Skip the pictures and extract all of the lines exactly as written.
** begin **
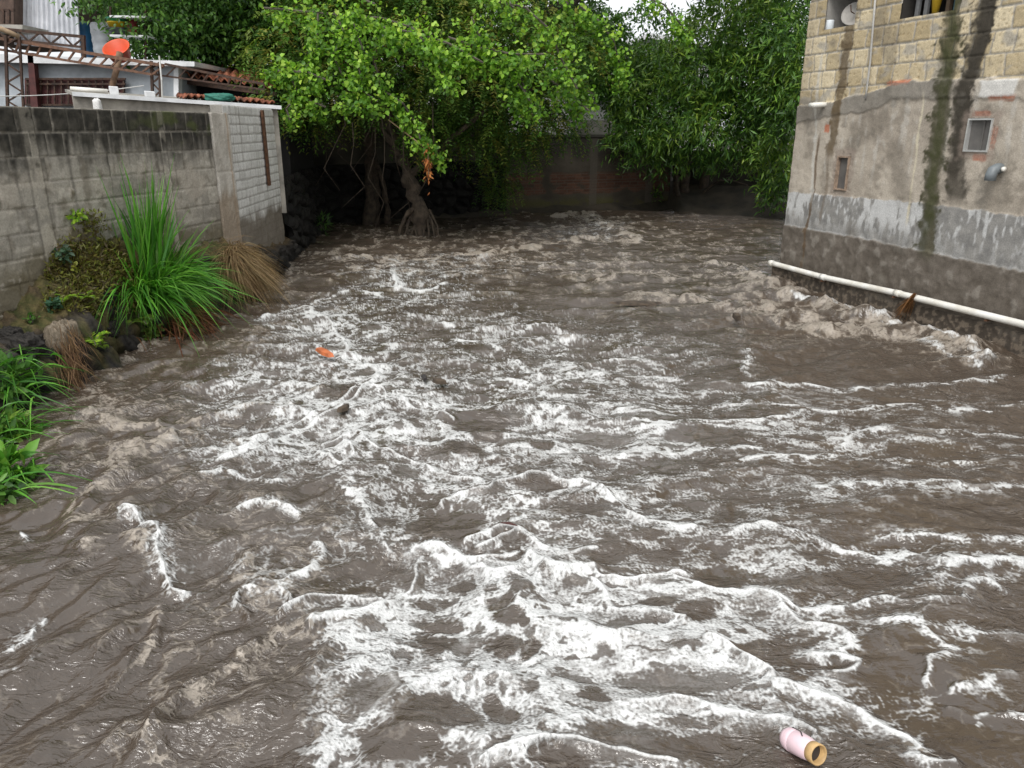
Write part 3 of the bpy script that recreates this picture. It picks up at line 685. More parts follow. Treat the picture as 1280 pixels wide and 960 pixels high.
def house_wall(S, Z):
    S0, Z0 = S, Z
    n1 = fbm(S / .9, Z / .8, 100, 4); n2 = fbm(S / .12, Z / .12, 104, 4); n3 = fbm(S / .035, Z / .035, 108, 2)
    seam, pt, pb = SEAM(S) + .03 * n2, PL_T(S) + .03 * n2, PL_B(S) + .025 * n2
    up = smooth(-.008, .008, Z - seam)
    # blockwork of pale tuff above
    j, r, k = courses(S + .03 * perlin(S / .3, Z / .21, 111), Z, 4.1, .205, .235, 12, .013, .14)
    mess = smooth(.15, .4, fbm(S / .5, Z / .3, 110, 3)); j = np.clip(j * (1.0 - .2 * mess), 0, 1)
    pit = smooth(.25, .5, n3)
    cb = col3((.42, .335, .20), (.64, .545, .375), np.clip(r + .3 * n1, 0, 1)); cb = over(cb, (.34, .25, .13), pit * .6)
    mort = col3((.31, .29, .25), (.42, .39, .34), np.clip(n2 + .5, 0, 1)); cb = cb * (1 - j[:, None]) + mort * j[:, None]
    cb = over(cb, (.36, .335, .29), .75 * smooth(.2, .45, fbm(S / .3, Z / .18, 112, 3) + .25 * g1(Z, seam + .05, .12)))
    db = -.010 * j - .006 * pit + .004 * n2
    # plaster in the middle
    cp = col3((.345, .30, .245), (.49, .435, .36), np.clip(.5 + .75 * n1, 0, 1))
    cp = over(cp, (.235, .205, .165), .65 * smooth(.1, .5, fbm(S / .28, Z / .22, 114, 4)))
    cp = over(cp, (.52, .49, .44), .55 * smooth(.1, .45, perlin(S / .09, Z / .8, 118) + .4 * n2) * smooth(pt, pt + .5, Z))
    band = smooth(.02, .05, Z - (seam - .22 + .05 * n1)) * (1 - up)
    cp = over(cp, (.20, .185, .16), band * .75 * (1 - smooth(bsz(1185, 120)[0], bsz(1200, 120)[0], S)))
    dp = .010 * n1 + .006 * n2 + .012 * band
    # grey coat with flaking limewash
    lo = 1 - smooth(-.006, .006, Z - pt)
    wh = smooth(-.04, .34, perlin(S / .075, Z / .22, 120) + .6 * perlin(S / .03, Z / .07, 122) + .9 * n1 + .16 * perlin(S / .4, Z / .4, 121) + .10)
    ww_ = smooth(.15, .5, (Z - pb) / np.maximum(pt - pb, .05)) 
    cl = col3((.20, .195, .185), (.30, .29, .27), np.clip(.5 + n2, 0, 1)); cl = over(cl, (.57, .57, .56), .85 * wh * (.25 + .75 * ww_))
    # bare dark plinth
    fo = 1 - smooth(-.006, .006, Z - pb)
    cf = col3((.105, .088, .070), (.165, .142, .118), np.clip(.5 + .9 * n2 + .3 * n1, 0, 1))
    cf = over(cf, (.27, .245, .21), .55 * smooth(.2, .5, perlin(S / .12, Z / .25, 124) + .6 * n2))
    wetz = 1 - smooth(.15, .45, Z - .15 * n1); cf = over(cf, (.075, .06, .046), .6 * wetz)
    c = cb * up[:, None] + cp * (1 - up[:, None]); d = db * up + dp * (1 - up) + .012 * (1 - up)
    c = c * (1 - lo[:, None]) + cl * lo[:, None]; d = d * (1 - lo) + lo * (.018 + .004 * n2)
    c = c * (1 - fo[:, None]) + cf * fo[:, None]; d = d * (1 - fo) + fo * (.035 + .010 * n2 + .006 * n1)
    # stains that run down the wall
    ed = .5 + .85 * n2 + .35 * n3
    def streak(fn, w, colr, amt, z0=-9, z1=9, grow=0):
        nonlocal c
        k = (1 - smooth(w * .55, w * 1.1, np.abs(S - fn(Z) + .03 * perlin(Z / .35, S / .5, 126)) * (1.6 - ed))) * smooth(z0 - .1, z0 + .1, Z) * (1 - smooth(z1 - .1, z1 + .1, Z))
        c = over(c, colr, np.clip(amt * k * (.95 + .25 * n2), 0, 1))
    zA = bsz(1196, 252)[1]; zB = bsz(1160, 318)[1]; zC = bsz(1038, 195)[1]
    streak(ST_A, .13, (.022, .018, .013), 1.0, zA + .45); streak(lambda Z: ST_A(Z) + .05 * np.sin(Z * 7), .07, (.02, .016, .012), .9, zA + .2)
    streak(lambda Z: ST_A(Z) - .03, .15, (.055, .047, .035), .85, zA)
    streak(ST_B, .15, (.052, .050, .024), .92, zB)
    streak(ST_B, .07, (.05, .055, .018), .6, zB + .25)
    streak(lambda Z: ST_B(Z) + .05, .06, (.10, .09, .06), .7, PL_B(np.array([bsz(1160, 300)[0]]))[0] - .05, zB + .3)
    streak(ST_C, .10, (.125, .09, .05), .92, zC)
    streak(ST_D, .028, (.11, .072, .04), .85, .25, bsz(1024, 170)[1])
    streak(lambda Z: ST_D(Z) + .22, .03, (.16, .12, .08), .5, bsz(1040, 280)[1], bsz(1024, 180)[1])
    streak(ST_E, .018, (.60, .54, .40), .8, bsz(1136, 277)[1], bsz(1155, 122)[1])
    streak(ST_F, .03, (.55, .53, .48), .65, bsz(1016, 250)[1], bsz(1027, 68)[1])
    streak(lambda Z: Z * 0 + bsz(1245, 240)[0], .20, (.15, .13, .10), .5, pb.mean() if False else bsz(1235, 262)[1], bsz(1240, 190)[1])
    sl = 1 - smooth(.0, .35, S); c = over(c, (.27, .23, .17), .35 * sl * up)
    c = over(c, (.16, .145, .12), .6 * smooth(.2, .55, fbm(S / .35, Z / .3, 128, 4) + .2 * g1(Z, seam - .1, .2) - .15))
    c = over(c, (.13, .112, .088), .5 * smooth(.12, .5, fbm(S / .55, Z / .75, 220, 5)) * (1 - fo)); c = c * .93
    # patches of bare brick
    for px, py, w, h_ in ((1035, 160, .045, .05), (1124, 103, .17, .022), (1254, 122, .14, .03), (1243, 172, .03, .1), (1226, 197, .08, .03), (1228, 142, .1, .025)):
        a, b = bsz(px, py)
        k = (1 - smooth(.8, 1.2, np.abs(S - a) / w + .35 * n3)) * (1 - smooth(.8, 1.2, np.abs(Z - b) / h_ + .35 * n2))
        c = over(c, (.40, .13, .065), .85 * k * (1 - .6 * j))
    a, b = bsz(1250, 110); k = (1 - smooth(.9, 1.1, np.abs(S - a) / .2 + .2 * n2)) * (1 - smooth(.9, 1.1, np.abs(Z - b) / .075 + .2 * n2))
    c = over(c, (.62, .61, .58), .85 * k); d = d + .006 * k
    for wd in (W1, W2):
        m_ = (1 - smooth(.03, .11, np.maximum(np.maximum(wd[0] - S, S - wd[1]), np.maximum(wd[2] - Z, Z - wd[3])) + .05 * n2))
        c = over(c, (.25, .20, .165), .6 * m_); d = d - .008 * m_ * (n2 > 0)
    return c, d
BT = 4.15
house = WLh = BD_.panel('plastered_building', M_PLASTER, 0, BD_.L, -.6, BT, house_wall, .0115, .18, holes=[O1, O2, W1, W2])
tag(house, 'tall unfinished building with bare yellow blocks above stained grey plaster at the water', 'building')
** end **
FINAL RESULT:
Write part 3 of the bpy script that recreates this picture. It picks up at line 685. More parts follow. Treat the picture as 1280 pixels wide and 960 pixels high.
def house_wall(S, Z):
    S0, Z0 = S, Z
    n1 = fbm(S / .9, Z / .8, 100, 4); n2 = fbm(S / .12, Z / .12, 104, 4); n3 = fbm(S / .035, Z / .035, 108, 2)
    seam, pt, pb = SEAM(S) + .03 * n2, PL_T(S) + .03 * n2, PL_B(S) + .025 * n2
    up = smooth(-.008, .008, Z - seam)
    # blockwork of pale tuff above
    j, r, k = courses(S + .03 * perlin(S / .3, Z / .21, 111), Z, 4.1, .205, .235, 12, .013, .14)
    mess = smooth(.15, .4, fbm(S / .5, Z / .3, 110, 3)); j = np.clip(j * (1.0 - .2 * mess), 0, 1)
    pit = smooth(.25, .5, n3)
    cb = col3((.42, .335, .20), (.64, .545, .375), np.clip(r + .3 * n1, 0, 1)); cb = over(cb, (.34, .25, .13), pit * .6)
    mort = col3((.31, .29, .25), (.42, .39, .34), np.clip(n2 + .5, 0, 1)); cb = cb * (1 - j[:, None]) + mort * j[:, None]
    cb = over(cb, (.36, .335, .29), .75 * smooth(.2, .45, fbm(S / .3, Z / .18, 112, 3) + .25 * g1(Z, seam + .05, .12)))
    db = -.010 * j - .006 * pit + .004 * n2
    # plaster in the middle
    cp = col3((.345, .30, .245), (.49, .435, .36), np.clip(.5 + .75 * n1, 0, 1))
    cp = over(cp, (.235, .205, .165), .65 * smooth(.1, .5, fbm(S / .28, Z / .22, 114, 4)))
    cp = over(cp, (.52, .49, .44), .55 * smooth(.1, .45, perlin(S / .09, Z / .8, 118) + .4 * n2) * smooth(pt, pt + .5, Z))
    band = smooth(.02, .05, Z - (seam - .22 + .05 * n1)) * (1 - up)
    cp = over(cp, (.20, .185, .16), band * .75 * (1 - smooth(bsz(1185, 120)[0], bsz(1200, 120)[0], S)))
    dp = .010 * n1 + .006 * n2 + .012 * band
    # grey coat with flaking limewash
    lo = 1 - smooth(-.006, .006, Z - pt)
    wh = smooth(-.04, .34, perlin(S / .075, Z / .22, 120) + .6 * perlin(S / .03, Z / .07, 122) + .9 * n1 + .16 * perlin(S / .4, Z / .4, 121) + .10)
    ww_ = smooth(.15, .5, (Z - pb) / np.maximum(pt - pb, .05)) 
    cl = col3((.20, .195, .185), (.30, .29, .27), np.clip(.5 + n2, 0, 1)); cl = over(cl, (.57, .57, .56), .85 * wh * (.25 + .75 * ww_))
    # bare dark plinth
    fo = 1 - smooth(-.006, .006, Z - pb)
    cf = col3((.105, .088, .070), (.165, .142, .118), np.clip(.5 + .9 * n2 + .3 * n1, 0, 1))
    cf = over(cf, (.27, .245, .21), .55 * smooth(.2, .5, perlin(S / .12, Z / .25, 124) + .6 * n2))
    wetz = 1 - smooth(.15, .45, Z - .15 * n1); cf = over(cf, (.075, .06, .046), .6 * wetz)
    c = cb * up[:, None] + cp * (1 - up[:, None]); d = db * up + dp * (1 - up) + .012 * (1 - up)
    c = c * (1 - lo[:, None]) + cl * lo[:, None]; d = d * (1 - lo) + lo * (.018 + .004 * n2)
    c = c * (1 - fo[:, None]) + cf * fo[:, None]; d = d * (1 - fo) + fo * (.035 + .010 * n2 + .006 * n1)
    # stains that run down the wall
    ed = .5 + .85 * n2 + .35 * n3
    def streak(fn, w, colr, amt, z0=-9, z1=9, grow=0):
        nonlocal c
        k = (1 - smooth(w * .55, w * 1.1, np.abs(S - fn(Z) + .03 * perlin(Z / .35, S / .5, 126)) * (1.6 - ed))) * smooth(z0 - .1, z0 + .1, Z) * (1 - smooth(z1 - .1, z1 + .1, Z))
        c = over(c, colr, np.clip(amt * k * (.95 + .25 * n2), 0, 1))
    zA = bsz(1196, 252)[1]; zB = bsz(1160, 318)[1]; zC = bsz(1038, 195)[1]
    streak(ST_A, .13, (.022, .018, .013), 1.0, zA + .45); streak(lambda Z: ST_A(Z) + .05 * np.sin(Z * 7), .07, (.02, .016, .012), .9, zA + .2)
    streak(lambda Z: ST_A(Z) - .03, .15, (.055, .047, .035), .85, zA)
    streak(ST_B, .15, (.052, .050, .024), .92, zB)
    streak(ST_B, .07, (.05, .055, .018), .6, zB + .25)
    streak(lambda Z: ST_B(Z) + .05, .06, (.10, .09, .06), .7, PL_B(np.array([bsz(1160, 300)[0]]))[0] - .05, zB + .3)
    streak(ST_C, .10, (.125, .09, .05), .92, zC)
    streak(ST_D, .028, (.11, .072, .04), .85, .25, bsz(1024, 170)[1])
    streak(lambda Z: ST_D(Z) + .22, .03, (.16, .12, .08), .5, bsz(1040, 280)[1], bsz(1024, 180)[1])
    streak(ST_E, .018, (.60, .54, .40), .8, bsz(1136, 277)[1], bsz(1155, 122)[1])
    streak(ST_F, .03, (.55, .53, .48), .65, bsz(1016, 250)[1], bsz(1027, 68)[1])
    streak(lambda Z: Z * 0 + bsz(1245, 240)[0], .20, (.15, .13, .10), .5, pb.mean() if False else bsz(1235, 262)[1], bsz(1240, 190)[1])
    sl = 1 - smooth(.0, .35, S); c = over(c, (.27, .23, .17), .35 * sl * up)
    c = over(c, (.16, .145, .12), .6 * smooth(.2, .55, fbm(S / .35, Z / .3, 128, 4) + .2 * g1(Z, seam - .1, .2) - .15))
    c = over(c, (.13, .112, .088), .5 * smooth(.12, .5, fbm(S / .55, Z / .75, 220, 5)) * (1 - fo)); c = c * .93
    # patches of bare brick
    for px, py, w, h_ in ((1035, 160, .045, .05), (1124, 103, .17, .022), (1254, 122, .14, .03), (1243, 172, .03, .1), (1226, 197, .08, .03), (1228, 142, .1, .025)):
        a, b = bsz(px, py)
        k = (1 - smooth(.8, 1.2, np.abs(S - a) / w + .35 * n3)) * (1 - smooth(.8, 1.2, np.abs(Z - b) / h_ + .35 * n2))
        c = over(c, (.40, .13, .065), .85 * k * (1 - .6 * j))
    a, b = bsz(1250, 110); k = (1 - smooth(.9, 1.1, np.abs(S - a) / .2 + .2 * n2)) * (1 - smooth(.9, 1.1, np.abs(Z - b) / .075 + .2 * n2))
    c = over(c, (.62, .61, .58), .85 * k); d = d + .006 * k
    for wd in (W1, W2):
        m_ = (1 - smooth(.03, .11, np.maximum(np.maximum(wd[0] - S, S - wd[1]), np.maximum(wd[2] - Z, Z - wd[3])) + .05 * n2))
        c = over(c, (.25, .20, .165), .6 * m_); d = d - .008 * m_ * (n2 > 0)
    return c, d
BT = 4.15
house = WLh = BD_.panel('plastered_building', M_PLASTER, 0, BD_.L, -.6, BT, house_wall, .0115, .18, holes=[O1, O2, W1, W2])
tag(house, 'tall unfinished building with bare yellow blocks above stained grey plaster at the water', 'building')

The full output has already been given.